Una taberna con 2.000 vinos
Hace un año, Solla visitó Jordnær, el restaurante tres estrellas Michelin de Copenhague, vio que la música que sonaba salía de un vinilo y pensó que podría montar algo así en un espacio del restaurante que en 22 años nunca había conseguido que funcionara. Ahora, sube los vinilos de su casa (Depedro, Iván Ferreiro, Coque Malla...), los pone al servicio de los once comensales que caben en la barra, entre todos deciden qué se escucha y cada disco suena entero, como antes.
Taberna y restaurante gastronómico comparten proveedores. Pero en el nuevo espacio ofrecen preparaciones pensadas para compartir, sencillas y clásicas como la empanada del día, albóndigas o la caballa en escabeche. Todo cocinado de cara al cliente, sobre una antigua chimenea adaptada para hacer brasa con madera de roble.
De lo que más orgulloso se siente Solla, además del aprovechamiento de producto en la taberna, pues puede ofrecer un salpicón de bogavante con las partes que no usa en el gastronómico, es de los vinos. “Tengo la taberna con la mejor carta de vinos de toda España”, afirma. “Y no lo digo por presumir, sino porque he montado la taberna a la que yo querría ir. Al principio queríamos tener una pequeña selección, pero luego decidimos que la taberna compartiera la carta con el gastronómico en la que tenemos más de 2.000 referencias. La gente sabe que contamos con añadas que no se consiguen en el mercado y esas personas que lo aprecian vienen y abren botellas de 200 euros sin problema. No hay en Galicia una carta con tantos vinos naturales”, añade. “Yo empecé como sumiller y comencé a guardar vinos cuando nadie creía en Galicia que se podían guardar. Aposté por los tintos cuando nadie lo hacía. Tengo una bodega brutal y hay mucho público al que le gusta el vino, pero no el protocolo del gastronómico. Por eso se me ocurrió crear un espacio para esa gente que quiere picar algo y beber bien”, cuenta.

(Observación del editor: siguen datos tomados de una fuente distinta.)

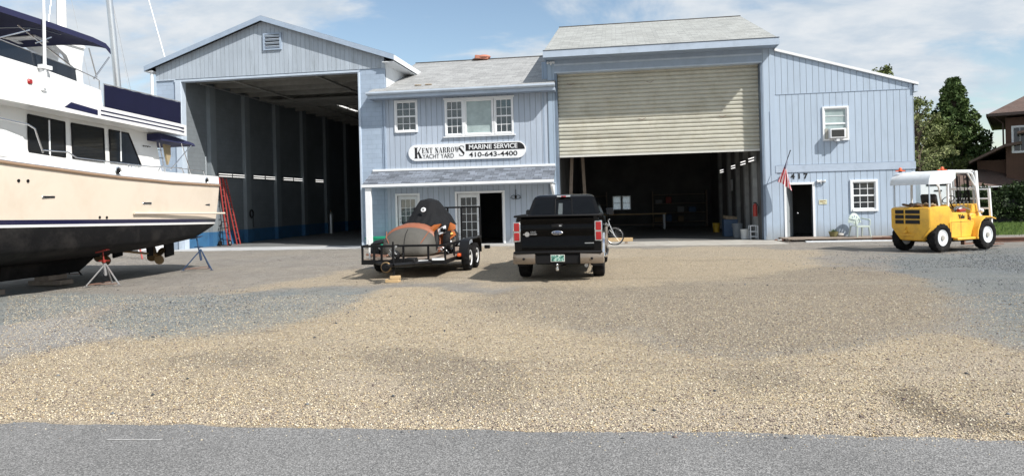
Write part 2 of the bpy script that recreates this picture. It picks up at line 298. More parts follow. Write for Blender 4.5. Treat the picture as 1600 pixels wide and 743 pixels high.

De ahí que en la pizarra donde apunta los platos del día comience con: “Para acompañar al vino tenemos...”. Eso sí, que nadie espere que le sirvan agua o café. “Para el agua hay una jarra y el cliente tiene que levantarse a por ella. Y para el café, cuando alguien lo pide, le respondo que tuvo 22 años la oportunidad de hacerlo”, explica entre risas.